**Material for this exercise:**
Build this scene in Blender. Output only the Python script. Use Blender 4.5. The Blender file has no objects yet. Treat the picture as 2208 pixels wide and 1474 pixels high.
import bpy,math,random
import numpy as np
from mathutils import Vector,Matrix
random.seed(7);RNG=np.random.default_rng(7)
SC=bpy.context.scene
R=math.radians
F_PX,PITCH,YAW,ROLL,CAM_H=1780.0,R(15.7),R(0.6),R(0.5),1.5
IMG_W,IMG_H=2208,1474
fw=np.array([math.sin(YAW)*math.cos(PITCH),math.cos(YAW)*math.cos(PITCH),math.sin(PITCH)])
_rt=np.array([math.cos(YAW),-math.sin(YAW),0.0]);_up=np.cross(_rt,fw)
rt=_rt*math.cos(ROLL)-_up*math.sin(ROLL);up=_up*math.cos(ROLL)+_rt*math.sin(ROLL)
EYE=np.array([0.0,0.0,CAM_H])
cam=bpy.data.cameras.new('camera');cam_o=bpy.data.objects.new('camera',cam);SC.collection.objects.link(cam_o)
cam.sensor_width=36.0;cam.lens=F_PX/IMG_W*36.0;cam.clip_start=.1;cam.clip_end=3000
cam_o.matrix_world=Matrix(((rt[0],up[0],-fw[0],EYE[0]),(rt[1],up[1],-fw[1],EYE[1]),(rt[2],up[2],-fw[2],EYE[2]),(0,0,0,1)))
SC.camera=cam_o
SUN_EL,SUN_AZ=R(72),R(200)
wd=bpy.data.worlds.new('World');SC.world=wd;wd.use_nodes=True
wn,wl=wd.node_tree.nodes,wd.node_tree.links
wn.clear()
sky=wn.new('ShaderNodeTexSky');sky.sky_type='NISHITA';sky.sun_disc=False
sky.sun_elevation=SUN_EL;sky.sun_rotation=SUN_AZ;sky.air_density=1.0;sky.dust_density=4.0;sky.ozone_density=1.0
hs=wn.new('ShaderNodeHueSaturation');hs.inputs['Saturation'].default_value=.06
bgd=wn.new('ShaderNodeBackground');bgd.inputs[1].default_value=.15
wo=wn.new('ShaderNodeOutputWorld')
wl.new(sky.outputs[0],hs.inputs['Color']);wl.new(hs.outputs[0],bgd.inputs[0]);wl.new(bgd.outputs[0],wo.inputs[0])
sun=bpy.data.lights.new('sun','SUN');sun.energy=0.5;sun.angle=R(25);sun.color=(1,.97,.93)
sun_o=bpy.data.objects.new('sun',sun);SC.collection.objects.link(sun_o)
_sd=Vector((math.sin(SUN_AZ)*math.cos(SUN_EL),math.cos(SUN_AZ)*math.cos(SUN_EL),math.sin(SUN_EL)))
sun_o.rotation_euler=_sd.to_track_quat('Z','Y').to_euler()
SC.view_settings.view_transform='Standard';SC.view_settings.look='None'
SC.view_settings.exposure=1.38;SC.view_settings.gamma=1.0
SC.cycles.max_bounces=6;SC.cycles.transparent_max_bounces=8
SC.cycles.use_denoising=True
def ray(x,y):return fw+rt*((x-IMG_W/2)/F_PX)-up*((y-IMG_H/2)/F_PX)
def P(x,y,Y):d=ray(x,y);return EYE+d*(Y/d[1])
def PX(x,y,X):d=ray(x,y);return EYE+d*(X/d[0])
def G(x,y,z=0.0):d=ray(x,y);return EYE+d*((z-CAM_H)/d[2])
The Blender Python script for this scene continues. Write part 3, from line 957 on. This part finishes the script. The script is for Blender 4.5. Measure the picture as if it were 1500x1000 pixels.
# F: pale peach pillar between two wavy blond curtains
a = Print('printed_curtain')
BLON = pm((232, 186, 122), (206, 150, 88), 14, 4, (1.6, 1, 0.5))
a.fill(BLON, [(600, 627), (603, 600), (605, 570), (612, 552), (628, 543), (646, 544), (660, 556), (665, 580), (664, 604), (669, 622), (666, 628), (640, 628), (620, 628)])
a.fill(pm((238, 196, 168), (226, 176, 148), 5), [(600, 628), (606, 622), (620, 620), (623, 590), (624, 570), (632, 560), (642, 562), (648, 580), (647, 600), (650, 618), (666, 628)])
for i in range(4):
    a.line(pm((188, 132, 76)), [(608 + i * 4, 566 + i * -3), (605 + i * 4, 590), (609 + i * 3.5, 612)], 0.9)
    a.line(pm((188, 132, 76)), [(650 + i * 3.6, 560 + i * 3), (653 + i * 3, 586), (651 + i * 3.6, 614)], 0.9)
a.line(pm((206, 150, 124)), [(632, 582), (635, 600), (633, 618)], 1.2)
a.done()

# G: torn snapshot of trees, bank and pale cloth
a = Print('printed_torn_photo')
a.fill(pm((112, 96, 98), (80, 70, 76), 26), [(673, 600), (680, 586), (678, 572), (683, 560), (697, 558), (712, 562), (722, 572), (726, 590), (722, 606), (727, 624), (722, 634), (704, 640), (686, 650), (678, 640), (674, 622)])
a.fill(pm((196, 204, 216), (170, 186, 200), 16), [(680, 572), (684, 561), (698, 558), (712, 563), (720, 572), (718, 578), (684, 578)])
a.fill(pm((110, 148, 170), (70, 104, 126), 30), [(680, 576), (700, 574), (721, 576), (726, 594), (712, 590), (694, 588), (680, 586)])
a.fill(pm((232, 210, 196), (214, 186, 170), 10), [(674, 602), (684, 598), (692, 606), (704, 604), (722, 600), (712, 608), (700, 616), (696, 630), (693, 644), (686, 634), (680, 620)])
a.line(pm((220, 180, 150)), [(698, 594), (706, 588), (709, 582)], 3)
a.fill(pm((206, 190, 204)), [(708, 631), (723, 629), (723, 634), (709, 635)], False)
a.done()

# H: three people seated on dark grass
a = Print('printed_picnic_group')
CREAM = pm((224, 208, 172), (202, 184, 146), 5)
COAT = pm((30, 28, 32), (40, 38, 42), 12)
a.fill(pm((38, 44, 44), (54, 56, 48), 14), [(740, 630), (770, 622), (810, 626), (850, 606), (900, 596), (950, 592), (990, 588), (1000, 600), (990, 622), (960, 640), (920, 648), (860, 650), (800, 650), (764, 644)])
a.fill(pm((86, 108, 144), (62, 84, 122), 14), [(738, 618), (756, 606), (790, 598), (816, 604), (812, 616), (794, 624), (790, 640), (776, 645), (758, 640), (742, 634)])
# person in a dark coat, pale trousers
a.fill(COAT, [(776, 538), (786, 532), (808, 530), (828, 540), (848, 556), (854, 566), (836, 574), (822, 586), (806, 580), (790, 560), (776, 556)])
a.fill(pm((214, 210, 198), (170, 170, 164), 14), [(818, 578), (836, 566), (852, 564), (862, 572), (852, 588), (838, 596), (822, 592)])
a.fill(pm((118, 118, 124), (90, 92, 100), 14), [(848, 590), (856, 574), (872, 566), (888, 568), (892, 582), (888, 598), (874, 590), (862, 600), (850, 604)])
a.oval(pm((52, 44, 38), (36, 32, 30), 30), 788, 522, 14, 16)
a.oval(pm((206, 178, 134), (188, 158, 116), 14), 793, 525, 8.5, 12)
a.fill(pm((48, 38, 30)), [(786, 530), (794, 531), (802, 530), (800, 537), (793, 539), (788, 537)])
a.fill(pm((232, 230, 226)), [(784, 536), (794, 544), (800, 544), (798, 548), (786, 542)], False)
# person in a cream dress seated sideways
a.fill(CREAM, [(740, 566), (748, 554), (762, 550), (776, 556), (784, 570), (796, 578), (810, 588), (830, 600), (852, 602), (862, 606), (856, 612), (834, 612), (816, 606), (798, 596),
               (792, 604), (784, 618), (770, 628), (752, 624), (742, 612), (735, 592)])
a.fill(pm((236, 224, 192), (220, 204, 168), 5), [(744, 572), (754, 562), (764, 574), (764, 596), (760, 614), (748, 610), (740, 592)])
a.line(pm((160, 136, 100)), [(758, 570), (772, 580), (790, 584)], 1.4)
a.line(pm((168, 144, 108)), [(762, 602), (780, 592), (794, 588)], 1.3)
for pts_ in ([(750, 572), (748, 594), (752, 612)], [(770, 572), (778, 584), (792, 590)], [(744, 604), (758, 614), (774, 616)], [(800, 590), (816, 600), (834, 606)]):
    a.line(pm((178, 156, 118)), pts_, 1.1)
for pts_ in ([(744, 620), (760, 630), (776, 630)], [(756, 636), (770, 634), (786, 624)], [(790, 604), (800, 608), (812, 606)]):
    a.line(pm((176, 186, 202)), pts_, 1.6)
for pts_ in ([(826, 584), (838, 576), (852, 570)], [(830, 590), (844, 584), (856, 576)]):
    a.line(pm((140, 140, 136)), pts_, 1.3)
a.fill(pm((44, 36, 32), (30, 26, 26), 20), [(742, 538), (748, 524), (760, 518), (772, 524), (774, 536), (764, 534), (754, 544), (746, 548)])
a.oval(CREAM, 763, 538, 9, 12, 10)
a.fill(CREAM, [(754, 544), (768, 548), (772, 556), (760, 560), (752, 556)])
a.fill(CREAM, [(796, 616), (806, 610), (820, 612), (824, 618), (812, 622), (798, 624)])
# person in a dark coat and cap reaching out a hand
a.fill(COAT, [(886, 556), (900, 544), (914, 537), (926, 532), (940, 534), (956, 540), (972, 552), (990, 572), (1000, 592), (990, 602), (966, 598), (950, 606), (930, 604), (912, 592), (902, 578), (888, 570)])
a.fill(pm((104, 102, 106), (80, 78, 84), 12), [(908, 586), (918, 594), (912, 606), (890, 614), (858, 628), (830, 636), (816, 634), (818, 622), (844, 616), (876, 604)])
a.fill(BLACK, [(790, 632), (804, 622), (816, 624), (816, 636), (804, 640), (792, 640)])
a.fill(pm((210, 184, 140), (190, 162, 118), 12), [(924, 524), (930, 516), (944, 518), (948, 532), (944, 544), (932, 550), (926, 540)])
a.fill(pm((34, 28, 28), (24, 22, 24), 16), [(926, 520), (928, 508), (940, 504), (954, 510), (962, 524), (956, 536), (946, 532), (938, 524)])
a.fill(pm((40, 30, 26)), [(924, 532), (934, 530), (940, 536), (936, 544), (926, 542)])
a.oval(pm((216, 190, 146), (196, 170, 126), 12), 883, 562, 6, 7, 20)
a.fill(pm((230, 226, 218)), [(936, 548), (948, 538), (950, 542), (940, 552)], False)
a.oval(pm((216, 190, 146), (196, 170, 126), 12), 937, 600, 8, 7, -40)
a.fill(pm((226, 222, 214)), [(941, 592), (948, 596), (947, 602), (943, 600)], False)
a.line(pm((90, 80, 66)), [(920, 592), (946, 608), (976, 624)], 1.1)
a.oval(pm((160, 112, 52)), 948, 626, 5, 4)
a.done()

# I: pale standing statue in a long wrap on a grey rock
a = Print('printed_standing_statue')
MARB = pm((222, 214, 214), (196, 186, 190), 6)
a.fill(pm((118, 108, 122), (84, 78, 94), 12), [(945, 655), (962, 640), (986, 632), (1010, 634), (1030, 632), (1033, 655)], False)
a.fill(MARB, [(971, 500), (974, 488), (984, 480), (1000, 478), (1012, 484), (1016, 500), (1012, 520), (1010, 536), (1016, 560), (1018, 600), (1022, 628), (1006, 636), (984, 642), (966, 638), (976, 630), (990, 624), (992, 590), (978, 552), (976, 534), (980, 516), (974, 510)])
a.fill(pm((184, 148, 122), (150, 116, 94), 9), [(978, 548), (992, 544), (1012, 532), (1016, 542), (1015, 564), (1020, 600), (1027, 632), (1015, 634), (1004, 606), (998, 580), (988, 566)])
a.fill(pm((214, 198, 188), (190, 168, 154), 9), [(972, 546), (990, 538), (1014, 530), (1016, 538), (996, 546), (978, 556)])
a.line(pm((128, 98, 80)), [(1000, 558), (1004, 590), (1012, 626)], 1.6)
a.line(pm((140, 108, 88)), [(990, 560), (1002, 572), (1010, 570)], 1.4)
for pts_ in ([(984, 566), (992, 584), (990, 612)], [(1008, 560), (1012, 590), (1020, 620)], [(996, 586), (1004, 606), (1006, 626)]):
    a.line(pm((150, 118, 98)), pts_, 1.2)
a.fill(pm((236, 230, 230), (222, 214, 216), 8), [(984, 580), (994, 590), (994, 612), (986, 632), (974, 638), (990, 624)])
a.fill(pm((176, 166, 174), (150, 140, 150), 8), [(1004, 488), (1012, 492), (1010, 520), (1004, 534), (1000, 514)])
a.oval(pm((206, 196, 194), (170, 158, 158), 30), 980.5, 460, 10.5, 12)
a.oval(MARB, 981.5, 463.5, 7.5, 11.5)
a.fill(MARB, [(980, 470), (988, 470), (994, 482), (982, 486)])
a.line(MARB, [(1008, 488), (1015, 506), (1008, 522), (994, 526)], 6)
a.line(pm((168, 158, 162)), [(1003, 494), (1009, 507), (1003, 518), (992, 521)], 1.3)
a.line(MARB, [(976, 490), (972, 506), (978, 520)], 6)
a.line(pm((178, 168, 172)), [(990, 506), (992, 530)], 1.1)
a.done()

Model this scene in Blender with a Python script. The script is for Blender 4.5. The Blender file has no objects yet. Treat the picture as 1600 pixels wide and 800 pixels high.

**Task goal:**
Among the entries above, how many lines include the word "from"? Give the number with no comment.

**Result below:**
2